The entry Sorento is priced from $40,990 plus on-road costs, and according toMr Meredith, “you’re looking at $44,000-$45,000 driveaway” when more popular competitors are offering sub-$40,000 deals.

“(So) do we bring in an entry driveaway point with Sorento?” Mr Meredith pondered.

“You could look at doing something from a retail point of view and getting the base model down to $39,990 driveaway, that’s an option to garner a bit of interest.”

He further confirmed that KMAu, “Would look at that from July 1 as one of the options.”“I don’t think we can be happy with 350 sales per month. We could say that 350 Sorento sales is okay, but the reality is you look at the size of the segment and what some of its direct competitors are doing, and we’ve got to do something.”

To the end of May 2016 Kia has recorded 1593 Sorento sales for a 3.4 per cent share of the sub-$70,000 large-SUV segment. South Korean rival, Hyundai's Santa Fe, has almost doubled the Kia’s volume with 3095 sales and a 6.6 per cent share in the same period.

“I’m a great believer we need to finish in the top five of every segment we compete in,” Mr Meredith continued.

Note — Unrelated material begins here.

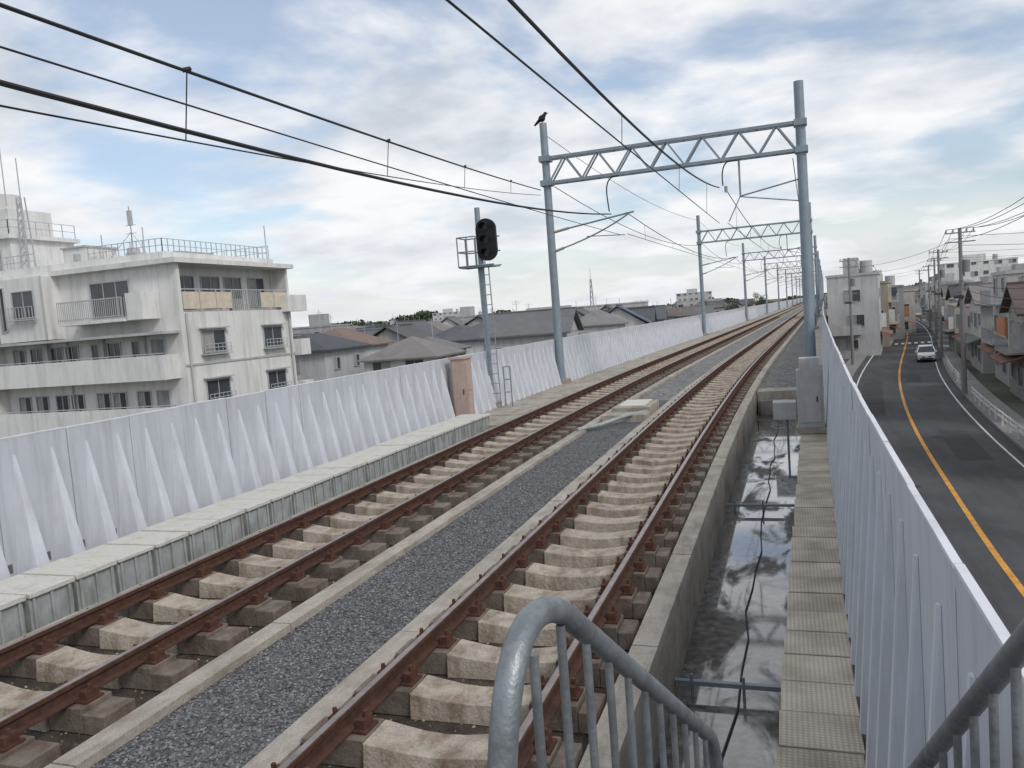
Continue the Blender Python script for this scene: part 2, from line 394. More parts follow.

“We’re a little bit off pace with Rio, which was seventh last month (May), Cerato was fifth last month which is great, Sportage was seventh I think (but) you get to Sorento and it’s 13th or 14th.

“For its ability to win awards, we should be selling a lot more … but we’ve got a bit of work to do on Sorento.”

The silver lining is that 60 per cent of Sorento buyers are choosing the flagship $55,990 Platinum version.

“People who buy the Platinum just see a great car, with great value, and they see everything in it, it’s as simple as that,” Mr Meredith said.

“What my conundrum with that is, there’s not enough of those people. So we’ve got to work really hard.”

In the passenger-car segment the new Kia Optima, which has been on-sale locally for six months, was, like the Sorento, an example of the brand selling to more buyers with higher pricing, Mr Meredith said.

“We struggled to do triple figures (in sales) with the old Optima, but the new Optima is doing between 130 and 150 (sales) per month so we’re really happy about that car.

“We think we can do a bit more, but we’re happy with that car, we believe we could get to the 200 (sales) we said we were with a bit more marketing push. I’m really happy with our private sales but our fleet list could grow a bit.”

The previous Optima was priced from $30,990 however the new model launched in November 2015 starts from $34,990 and – as with Soul and Sorento – does not yet feature a factory-backed driveaway campaign offer.

Mr Meredith added that any driveaway campaign for Sorento or other Kia models “would be tight, but as always the dealer network are pretty good and they share the wear in that regard with profit margins.”